INSTRUCTIONS FOR THE TASK ▸ Each line of the material below that holds the word "from" needs to be copied.

SOURCE MATERIAL ▸

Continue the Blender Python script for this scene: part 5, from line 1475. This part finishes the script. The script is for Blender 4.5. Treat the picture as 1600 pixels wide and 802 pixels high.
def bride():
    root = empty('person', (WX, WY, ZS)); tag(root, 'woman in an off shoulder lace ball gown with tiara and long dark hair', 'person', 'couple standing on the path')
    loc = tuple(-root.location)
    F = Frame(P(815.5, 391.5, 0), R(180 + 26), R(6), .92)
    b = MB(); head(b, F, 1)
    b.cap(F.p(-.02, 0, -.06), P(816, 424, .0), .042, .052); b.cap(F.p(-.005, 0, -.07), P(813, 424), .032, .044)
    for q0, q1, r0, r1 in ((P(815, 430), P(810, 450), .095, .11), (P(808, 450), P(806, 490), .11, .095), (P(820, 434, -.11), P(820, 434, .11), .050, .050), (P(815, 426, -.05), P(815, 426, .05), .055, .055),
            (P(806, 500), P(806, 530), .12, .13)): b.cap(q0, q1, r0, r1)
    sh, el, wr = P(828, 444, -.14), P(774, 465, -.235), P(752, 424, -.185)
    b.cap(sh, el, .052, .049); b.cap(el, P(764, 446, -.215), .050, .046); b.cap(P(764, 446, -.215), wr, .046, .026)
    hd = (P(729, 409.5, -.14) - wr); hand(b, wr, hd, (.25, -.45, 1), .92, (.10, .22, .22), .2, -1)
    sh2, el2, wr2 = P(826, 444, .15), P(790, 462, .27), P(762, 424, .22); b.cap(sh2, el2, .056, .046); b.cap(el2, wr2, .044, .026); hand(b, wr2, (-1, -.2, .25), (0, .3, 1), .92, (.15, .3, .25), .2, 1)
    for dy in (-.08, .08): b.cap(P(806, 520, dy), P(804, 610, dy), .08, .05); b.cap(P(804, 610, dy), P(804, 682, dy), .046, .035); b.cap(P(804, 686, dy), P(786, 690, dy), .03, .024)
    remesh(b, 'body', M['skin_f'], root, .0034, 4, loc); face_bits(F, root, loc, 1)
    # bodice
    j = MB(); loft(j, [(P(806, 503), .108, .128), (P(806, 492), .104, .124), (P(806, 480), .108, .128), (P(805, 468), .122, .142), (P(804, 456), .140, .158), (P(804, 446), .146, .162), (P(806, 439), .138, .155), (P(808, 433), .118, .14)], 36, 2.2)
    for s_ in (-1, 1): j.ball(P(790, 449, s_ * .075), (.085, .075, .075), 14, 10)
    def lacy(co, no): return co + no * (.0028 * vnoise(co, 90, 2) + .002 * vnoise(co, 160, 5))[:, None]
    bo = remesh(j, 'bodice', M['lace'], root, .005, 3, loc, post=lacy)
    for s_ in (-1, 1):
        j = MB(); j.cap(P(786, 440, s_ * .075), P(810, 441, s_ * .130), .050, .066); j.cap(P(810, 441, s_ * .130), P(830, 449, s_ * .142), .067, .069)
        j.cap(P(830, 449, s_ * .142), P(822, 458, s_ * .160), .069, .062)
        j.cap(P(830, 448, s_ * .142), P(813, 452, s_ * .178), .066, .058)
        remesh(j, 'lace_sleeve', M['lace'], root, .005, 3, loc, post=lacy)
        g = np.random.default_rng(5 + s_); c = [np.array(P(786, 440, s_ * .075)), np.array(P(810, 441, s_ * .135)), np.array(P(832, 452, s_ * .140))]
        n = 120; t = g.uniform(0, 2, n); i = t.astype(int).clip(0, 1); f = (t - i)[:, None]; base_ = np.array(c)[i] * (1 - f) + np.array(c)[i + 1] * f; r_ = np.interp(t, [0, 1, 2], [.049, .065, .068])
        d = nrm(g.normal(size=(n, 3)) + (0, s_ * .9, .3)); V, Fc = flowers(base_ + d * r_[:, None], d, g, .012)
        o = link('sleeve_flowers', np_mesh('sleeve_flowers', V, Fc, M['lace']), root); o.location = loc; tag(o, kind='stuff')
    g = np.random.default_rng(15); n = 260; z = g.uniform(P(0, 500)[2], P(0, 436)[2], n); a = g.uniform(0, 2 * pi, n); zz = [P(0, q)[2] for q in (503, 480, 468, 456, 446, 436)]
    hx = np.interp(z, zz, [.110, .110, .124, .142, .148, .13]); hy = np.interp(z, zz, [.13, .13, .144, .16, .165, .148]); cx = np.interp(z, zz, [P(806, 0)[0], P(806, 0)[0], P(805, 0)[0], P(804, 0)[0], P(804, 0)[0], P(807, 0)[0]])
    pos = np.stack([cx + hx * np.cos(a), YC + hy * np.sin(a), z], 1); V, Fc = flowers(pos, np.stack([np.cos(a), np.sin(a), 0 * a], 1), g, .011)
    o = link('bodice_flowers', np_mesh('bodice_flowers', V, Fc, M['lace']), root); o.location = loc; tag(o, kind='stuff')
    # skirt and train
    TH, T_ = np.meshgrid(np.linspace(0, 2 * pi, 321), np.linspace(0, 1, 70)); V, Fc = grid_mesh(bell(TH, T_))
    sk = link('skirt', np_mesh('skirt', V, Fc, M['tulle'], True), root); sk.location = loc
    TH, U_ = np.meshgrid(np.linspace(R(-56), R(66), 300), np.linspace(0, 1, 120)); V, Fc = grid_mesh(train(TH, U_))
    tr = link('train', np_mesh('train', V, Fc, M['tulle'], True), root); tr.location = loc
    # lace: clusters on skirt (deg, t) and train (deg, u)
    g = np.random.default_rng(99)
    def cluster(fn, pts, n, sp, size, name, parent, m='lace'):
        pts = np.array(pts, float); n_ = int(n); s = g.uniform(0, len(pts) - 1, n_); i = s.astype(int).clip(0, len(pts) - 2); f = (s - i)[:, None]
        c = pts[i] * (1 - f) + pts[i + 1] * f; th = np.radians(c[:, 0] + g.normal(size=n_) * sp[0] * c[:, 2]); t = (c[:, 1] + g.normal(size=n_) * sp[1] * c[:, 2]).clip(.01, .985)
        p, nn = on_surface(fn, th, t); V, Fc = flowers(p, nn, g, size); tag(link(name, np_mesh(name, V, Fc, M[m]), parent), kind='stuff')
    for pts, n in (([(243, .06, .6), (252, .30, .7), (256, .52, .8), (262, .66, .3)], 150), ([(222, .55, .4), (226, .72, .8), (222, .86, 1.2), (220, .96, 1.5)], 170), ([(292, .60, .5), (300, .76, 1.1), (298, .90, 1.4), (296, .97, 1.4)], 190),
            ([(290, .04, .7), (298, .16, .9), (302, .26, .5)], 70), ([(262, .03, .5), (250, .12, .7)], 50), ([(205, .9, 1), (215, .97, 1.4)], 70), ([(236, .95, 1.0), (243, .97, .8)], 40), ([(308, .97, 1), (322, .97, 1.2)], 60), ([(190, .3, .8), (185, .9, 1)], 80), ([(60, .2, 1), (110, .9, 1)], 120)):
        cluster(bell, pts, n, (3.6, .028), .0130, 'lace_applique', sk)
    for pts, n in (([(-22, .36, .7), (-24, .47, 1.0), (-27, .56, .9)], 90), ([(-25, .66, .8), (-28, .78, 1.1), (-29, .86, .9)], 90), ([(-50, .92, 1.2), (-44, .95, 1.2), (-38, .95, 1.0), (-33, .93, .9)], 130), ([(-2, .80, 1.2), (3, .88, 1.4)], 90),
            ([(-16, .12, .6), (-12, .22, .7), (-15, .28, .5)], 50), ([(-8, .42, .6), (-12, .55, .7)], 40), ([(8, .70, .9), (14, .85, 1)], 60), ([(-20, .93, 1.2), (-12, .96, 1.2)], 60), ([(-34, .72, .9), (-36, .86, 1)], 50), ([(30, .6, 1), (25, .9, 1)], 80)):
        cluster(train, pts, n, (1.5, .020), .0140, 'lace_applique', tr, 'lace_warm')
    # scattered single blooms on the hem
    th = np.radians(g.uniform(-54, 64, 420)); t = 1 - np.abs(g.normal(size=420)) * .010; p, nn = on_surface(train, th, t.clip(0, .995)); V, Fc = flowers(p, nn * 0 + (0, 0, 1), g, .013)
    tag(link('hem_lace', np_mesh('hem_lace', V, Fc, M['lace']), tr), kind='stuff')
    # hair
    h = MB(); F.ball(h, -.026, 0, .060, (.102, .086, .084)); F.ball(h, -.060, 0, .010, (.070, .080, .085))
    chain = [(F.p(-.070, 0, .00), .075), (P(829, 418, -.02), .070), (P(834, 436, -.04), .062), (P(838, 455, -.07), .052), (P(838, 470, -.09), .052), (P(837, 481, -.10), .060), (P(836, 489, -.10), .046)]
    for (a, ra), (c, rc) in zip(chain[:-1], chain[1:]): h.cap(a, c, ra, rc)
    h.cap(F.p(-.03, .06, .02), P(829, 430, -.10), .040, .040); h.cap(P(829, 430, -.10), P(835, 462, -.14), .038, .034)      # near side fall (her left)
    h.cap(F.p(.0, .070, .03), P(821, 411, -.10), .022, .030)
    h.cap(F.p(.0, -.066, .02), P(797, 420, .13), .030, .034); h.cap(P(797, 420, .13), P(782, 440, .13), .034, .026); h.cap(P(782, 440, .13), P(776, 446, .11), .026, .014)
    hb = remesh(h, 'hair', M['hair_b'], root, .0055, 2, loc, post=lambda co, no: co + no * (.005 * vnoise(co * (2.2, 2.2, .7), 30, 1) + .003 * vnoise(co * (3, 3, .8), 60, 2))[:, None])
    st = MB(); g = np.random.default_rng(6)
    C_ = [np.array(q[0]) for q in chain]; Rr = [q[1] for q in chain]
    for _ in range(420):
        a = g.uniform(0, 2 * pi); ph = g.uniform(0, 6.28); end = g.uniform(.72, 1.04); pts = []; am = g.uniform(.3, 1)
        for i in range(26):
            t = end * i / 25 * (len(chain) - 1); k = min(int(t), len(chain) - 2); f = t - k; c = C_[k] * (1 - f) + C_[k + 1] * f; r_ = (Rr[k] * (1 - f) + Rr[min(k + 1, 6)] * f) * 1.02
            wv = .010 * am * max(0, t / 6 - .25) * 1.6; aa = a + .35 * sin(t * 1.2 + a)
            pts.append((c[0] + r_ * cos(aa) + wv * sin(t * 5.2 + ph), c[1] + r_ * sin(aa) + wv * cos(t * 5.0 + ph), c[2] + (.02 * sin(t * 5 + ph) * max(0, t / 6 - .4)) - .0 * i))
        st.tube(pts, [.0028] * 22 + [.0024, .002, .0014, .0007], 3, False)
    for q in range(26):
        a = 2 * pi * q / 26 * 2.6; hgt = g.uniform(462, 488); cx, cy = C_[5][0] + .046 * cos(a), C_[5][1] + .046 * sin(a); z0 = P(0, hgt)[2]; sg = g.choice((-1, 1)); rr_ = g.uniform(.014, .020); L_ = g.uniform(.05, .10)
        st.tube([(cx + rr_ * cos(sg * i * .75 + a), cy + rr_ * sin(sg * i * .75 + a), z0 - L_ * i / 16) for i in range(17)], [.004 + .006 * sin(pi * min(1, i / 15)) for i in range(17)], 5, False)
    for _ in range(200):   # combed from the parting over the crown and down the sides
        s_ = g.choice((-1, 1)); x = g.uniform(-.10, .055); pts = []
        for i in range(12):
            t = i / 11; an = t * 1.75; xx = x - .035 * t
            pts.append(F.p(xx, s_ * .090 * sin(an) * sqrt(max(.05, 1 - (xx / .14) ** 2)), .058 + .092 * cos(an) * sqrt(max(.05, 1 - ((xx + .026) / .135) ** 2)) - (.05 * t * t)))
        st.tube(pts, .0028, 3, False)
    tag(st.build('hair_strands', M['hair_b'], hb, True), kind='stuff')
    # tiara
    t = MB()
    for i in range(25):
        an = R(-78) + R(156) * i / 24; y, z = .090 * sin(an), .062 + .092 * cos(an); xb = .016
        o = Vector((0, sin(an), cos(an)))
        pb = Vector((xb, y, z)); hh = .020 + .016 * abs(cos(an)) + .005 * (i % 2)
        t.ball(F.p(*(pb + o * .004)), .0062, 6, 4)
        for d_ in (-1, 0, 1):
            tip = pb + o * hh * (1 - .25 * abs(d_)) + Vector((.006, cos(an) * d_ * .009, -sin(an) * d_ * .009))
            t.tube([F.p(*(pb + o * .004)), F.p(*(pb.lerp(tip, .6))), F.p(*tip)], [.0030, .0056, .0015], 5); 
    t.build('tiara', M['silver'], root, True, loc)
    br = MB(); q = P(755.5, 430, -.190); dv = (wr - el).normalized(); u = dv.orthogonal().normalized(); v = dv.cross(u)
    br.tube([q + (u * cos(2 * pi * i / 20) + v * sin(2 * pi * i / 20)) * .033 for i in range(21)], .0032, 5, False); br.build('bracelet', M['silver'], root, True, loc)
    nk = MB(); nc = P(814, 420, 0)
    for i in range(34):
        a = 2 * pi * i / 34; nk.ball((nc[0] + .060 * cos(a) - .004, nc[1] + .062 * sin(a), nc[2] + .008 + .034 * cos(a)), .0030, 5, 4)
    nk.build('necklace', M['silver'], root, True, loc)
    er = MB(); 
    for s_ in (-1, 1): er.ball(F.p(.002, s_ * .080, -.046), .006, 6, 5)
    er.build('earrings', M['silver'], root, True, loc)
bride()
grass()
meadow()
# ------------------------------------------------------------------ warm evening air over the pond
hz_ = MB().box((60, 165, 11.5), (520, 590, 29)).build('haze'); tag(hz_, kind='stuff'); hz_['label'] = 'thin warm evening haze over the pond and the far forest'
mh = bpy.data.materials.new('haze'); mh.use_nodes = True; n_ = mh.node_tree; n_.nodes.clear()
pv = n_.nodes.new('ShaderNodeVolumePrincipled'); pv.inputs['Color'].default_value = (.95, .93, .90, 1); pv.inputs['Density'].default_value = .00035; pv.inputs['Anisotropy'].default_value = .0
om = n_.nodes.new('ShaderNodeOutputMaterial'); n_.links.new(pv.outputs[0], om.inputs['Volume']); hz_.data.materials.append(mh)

FULL ANSWER ▸
Continue the Blender Python script for this scene: part 5, from line 1475. This part finishes the script. The script is for Blender 4.5. Treat the picture as 1600 pixels wide and 802 pixels high.
    for _ in range(200):   # combed from the parting over the crown and down the sides